Below, I’ve put together a list that summarizes what we’ve covered on how Canadian South Asian culture calculates the value of a woman.

Factors that determine the value of a Canadian brown woman (according to South Asian culture):

  • How you look
    • Your weight
    • Your skin shade
    • Your figure
    • Other subjective factors
  • Your education level
    • Too educated = Perceived as a threat to your potential partner.
    • Not educated enough = Perceived as not worthy of the man.
  • Your career
    • Traditionally “feminine” careers = Acceptable, generally preferred.
    • Traditionally “masculine” careers = Threatening, inappropriate.
    • No career: Unclear – acceptable as temporary until babies and husband?
  • Your perceived purity level
    • How often you go out, and where.
    • The clothes you wear.
    • How late you stay out, and how often.
    • Whether and how often you travel.
    • Whether and how often you are seen drinking in public.
    • Whether you have and hang out with friends, and how often.
    • Whether you talk to boys, and how often.
    • Whether you date, as well as how often, and who.
    • Anything else about you that might bring shame to your family.

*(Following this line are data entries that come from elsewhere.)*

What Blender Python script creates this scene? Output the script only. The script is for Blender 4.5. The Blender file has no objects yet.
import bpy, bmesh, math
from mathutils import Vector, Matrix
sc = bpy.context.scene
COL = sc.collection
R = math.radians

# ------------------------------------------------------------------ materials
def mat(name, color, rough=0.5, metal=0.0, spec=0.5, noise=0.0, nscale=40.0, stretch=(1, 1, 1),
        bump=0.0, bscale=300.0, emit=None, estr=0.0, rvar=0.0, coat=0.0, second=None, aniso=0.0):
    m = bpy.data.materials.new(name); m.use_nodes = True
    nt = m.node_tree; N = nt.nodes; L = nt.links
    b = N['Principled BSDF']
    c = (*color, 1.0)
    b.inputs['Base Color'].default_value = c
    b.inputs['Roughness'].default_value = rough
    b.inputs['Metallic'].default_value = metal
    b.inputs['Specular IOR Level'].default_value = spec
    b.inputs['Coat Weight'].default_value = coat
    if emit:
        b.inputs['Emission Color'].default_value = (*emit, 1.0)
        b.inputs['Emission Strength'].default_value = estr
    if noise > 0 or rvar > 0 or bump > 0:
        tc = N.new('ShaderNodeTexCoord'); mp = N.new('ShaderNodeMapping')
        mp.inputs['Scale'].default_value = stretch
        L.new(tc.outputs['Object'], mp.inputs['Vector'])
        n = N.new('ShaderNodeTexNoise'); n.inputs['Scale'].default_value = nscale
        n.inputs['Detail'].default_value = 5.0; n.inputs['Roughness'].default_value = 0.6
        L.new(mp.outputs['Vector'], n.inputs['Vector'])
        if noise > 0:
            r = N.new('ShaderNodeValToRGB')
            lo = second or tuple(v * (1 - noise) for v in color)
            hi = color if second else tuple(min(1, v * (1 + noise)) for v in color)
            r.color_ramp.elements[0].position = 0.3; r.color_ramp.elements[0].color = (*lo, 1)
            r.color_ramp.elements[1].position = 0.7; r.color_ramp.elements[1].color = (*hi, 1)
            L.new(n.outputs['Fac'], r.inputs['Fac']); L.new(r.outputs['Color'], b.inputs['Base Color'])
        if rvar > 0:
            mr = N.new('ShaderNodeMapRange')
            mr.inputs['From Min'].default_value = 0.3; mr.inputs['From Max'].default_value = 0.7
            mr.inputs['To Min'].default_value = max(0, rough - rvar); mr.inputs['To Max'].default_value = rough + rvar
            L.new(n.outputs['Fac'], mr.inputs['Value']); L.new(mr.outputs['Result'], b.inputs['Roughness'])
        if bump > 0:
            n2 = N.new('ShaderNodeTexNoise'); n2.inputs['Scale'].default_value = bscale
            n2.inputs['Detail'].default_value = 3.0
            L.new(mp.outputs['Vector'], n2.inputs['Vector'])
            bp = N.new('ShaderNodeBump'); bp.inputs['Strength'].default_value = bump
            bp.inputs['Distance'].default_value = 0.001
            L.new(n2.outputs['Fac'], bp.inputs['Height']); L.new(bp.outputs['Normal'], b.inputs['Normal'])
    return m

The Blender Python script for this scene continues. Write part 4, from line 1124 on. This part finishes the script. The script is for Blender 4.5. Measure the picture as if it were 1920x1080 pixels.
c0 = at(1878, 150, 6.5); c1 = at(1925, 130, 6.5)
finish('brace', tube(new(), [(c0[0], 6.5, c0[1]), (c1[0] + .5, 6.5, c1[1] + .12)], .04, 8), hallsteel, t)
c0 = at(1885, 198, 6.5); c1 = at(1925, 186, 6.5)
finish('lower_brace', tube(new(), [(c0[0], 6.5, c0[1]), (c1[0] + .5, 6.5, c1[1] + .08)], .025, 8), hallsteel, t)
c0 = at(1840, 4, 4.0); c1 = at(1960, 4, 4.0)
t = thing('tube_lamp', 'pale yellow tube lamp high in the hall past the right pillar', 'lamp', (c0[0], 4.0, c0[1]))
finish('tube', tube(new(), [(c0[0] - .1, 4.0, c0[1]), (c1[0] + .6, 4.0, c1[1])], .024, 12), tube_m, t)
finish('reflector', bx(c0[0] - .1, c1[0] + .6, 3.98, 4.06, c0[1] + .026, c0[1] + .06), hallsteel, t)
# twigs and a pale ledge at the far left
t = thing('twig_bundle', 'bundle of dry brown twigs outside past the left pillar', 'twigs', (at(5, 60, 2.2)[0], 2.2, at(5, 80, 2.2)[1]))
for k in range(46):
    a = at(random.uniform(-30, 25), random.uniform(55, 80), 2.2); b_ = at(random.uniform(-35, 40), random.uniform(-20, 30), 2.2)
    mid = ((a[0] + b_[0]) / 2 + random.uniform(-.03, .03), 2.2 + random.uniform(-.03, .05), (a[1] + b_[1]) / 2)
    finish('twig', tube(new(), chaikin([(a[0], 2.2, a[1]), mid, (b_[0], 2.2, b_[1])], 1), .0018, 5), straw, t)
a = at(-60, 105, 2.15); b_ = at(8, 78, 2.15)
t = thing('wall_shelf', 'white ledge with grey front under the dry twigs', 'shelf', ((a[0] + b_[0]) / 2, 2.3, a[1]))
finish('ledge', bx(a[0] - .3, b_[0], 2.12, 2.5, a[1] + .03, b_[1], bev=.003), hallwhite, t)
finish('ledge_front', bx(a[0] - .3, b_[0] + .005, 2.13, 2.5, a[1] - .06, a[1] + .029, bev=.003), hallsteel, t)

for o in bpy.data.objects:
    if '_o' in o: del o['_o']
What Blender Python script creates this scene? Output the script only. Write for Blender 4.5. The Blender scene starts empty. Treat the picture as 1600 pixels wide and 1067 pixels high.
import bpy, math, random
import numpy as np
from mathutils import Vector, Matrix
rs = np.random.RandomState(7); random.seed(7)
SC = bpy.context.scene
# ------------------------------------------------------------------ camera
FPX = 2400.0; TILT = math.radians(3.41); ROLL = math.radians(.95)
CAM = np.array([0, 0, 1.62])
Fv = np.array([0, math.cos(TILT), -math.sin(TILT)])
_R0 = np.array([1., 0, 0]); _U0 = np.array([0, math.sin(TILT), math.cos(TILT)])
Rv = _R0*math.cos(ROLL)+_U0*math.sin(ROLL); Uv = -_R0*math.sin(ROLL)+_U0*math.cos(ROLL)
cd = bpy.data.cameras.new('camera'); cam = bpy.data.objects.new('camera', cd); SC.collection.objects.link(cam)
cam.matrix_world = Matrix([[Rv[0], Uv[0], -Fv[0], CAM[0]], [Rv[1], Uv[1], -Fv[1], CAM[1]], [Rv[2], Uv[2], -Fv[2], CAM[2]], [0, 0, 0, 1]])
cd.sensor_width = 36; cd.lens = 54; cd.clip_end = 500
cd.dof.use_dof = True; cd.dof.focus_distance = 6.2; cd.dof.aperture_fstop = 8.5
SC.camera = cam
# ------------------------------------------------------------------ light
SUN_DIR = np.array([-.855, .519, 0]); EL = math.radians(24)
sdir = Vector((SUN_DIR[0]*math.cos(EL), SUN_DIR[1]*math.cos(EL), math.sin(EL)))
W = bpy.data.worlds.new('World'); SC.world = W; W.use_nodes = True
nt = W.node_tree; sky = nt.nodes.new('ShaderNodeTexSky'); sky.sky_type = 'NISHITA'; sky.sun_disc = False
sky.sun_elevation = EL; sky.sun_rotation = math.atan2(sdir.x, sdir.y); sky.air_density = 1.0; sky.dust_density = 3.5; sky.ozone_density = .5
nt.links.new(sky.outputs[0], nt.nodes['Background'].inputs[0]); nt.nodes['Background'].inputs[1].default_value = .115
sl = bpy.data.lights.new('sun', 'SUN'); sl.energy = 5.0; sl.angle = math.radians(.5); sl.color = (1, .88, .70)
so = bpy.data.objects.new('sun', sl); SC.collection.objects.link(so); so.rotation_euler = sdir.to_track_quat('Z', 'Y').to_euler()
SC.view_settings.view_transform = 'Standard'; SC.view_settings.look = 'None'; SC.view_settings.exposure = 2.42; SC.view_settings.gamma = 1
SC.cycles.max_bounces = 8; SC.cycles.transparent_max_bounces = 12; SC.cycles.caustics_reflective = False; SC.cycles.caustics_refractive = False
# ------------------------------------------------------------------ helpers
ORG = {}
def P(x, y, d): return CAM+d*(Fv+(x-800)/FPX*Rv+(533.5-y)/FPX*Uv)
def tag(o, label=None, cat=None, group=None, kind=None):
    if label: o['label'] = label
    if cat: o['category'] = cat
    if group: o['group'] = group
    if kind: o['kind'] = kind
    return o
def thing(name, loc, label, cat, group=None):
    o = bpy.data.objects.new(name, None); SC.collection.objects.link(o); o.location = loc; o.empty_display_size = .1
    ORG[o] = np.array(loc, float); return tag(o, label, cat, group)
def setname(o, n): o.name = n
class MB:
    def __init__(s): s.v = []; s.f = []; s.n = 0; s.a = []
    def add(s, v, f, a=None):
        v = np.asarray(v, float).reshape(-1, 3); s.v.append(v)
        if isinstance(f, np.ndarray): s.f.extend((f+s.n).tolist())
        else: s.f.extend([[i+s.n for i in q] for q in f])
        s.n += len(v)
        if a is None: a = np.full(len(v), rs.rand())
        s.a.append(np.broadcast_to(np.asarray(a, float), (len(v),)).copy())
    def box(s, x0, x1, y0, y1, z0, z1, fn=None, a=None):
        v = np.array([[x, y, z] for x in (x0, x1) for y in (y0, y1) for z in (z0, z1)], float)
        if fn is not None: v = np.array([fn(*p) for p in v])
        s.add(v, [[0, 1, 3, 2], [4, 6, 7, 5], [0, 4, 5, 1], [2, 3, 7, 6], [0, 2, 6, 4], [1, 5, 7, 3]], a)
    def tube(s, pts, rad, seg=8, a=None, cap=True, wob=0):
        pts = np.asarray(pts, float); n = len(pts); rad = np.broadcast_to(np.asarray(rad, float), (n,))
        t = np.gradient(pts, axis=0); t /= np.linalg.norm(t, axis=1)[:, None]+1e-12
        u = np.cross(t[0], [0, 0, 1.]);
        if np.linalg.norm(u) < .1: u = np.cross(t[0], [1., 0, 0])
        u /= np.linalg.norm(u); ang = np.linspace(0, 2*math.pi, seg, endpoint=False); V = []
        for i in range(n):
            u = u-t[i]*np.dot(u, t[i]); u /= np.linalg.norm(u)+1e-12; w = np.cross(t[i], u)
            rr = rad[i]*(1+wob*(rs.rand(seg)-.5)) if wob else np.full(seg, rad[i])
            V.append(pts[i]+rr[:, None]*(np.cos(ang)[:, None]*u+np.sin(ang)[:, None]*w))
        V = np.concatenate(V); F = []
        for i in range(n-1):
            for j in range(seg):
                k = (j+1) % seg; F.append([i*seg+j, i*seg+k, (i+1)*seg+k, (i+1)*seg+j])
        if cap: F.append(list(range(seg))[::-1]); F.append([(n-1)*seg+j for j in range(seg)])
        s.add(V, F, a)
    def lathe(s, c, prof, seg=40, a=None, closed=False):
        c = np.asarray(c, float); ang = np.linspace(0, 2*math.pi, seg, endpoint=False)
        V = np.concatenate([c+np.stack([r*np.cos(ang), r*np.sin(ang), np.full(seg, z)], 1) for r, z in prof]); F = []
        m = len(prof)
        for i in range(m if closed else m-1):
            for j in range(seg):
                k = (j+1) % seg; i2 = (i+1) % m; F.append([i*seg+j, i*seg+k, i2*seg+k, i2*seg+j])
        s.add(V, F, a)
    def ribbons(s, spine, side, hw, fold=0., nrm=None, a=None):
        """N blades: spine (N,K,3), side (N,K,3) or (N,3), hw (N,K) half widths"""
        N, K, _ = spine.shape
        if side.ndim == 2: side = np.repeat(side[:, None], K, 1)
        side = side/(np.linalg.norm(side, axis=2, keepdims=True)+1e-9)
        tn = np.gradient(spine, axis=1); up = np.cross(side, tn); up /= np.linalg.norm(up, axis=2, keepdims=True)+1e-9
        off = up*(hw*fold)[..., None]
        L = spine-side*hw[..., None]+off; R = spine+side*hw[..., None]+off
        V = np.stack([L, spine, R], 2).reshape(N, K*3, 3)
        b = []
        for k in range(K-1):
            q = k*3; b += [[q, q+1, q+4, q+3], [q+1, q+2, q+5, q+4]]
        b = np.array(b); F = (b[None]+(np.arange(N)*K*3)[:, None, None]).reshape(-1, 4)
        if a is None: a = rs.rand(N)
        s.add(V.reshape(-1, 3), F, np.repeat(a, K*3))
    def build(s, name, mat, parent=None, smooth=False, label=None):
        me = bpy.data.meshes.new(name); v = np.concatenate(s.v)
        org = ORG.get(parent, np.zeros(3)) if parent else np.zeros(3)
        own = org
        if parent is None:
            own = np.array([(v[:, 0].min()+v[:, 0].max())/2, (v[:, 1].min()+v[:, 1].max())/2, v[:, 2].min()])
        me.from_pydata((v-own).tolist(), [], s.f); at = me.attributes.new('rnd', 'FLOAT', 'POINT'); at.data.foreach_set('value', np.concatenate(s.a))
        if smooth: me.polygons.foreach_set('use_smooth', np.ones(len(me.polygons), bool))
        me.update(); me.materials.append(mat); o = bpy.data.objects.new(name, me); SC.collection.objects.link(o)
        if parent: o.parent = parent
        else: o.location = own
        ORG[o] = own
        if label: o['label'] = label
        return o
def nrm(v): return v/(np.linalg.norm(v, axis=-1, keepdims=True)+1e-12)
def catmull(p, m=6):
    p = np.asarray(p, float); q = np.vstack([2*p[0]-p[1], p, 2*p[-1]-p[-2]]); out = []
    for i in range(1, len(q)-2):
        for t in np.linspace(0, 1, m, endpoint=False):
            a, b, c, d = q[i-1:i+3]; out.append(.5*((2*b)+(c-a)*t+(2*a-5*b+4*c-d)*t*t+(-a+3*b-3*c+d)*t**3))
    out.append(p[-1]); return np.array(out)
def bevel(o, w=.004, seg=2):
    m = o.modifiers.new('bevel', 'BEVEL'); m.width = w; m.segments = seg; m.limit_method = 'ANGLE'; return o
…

Preserve your maximum value

So the next time you need to make a decision about what to wear, whether to go out, or what career path you should pursue, make sure you consult the handy dandy list above to ensure that you’re preserving your maximum value—even if it means you don’t actually live your life, pursue your dreams, have fun, and reach your fullest potential.

Your family and future husband will thank you for helping them keep you in *mint* condition, just as any collector’s edition comic book should be.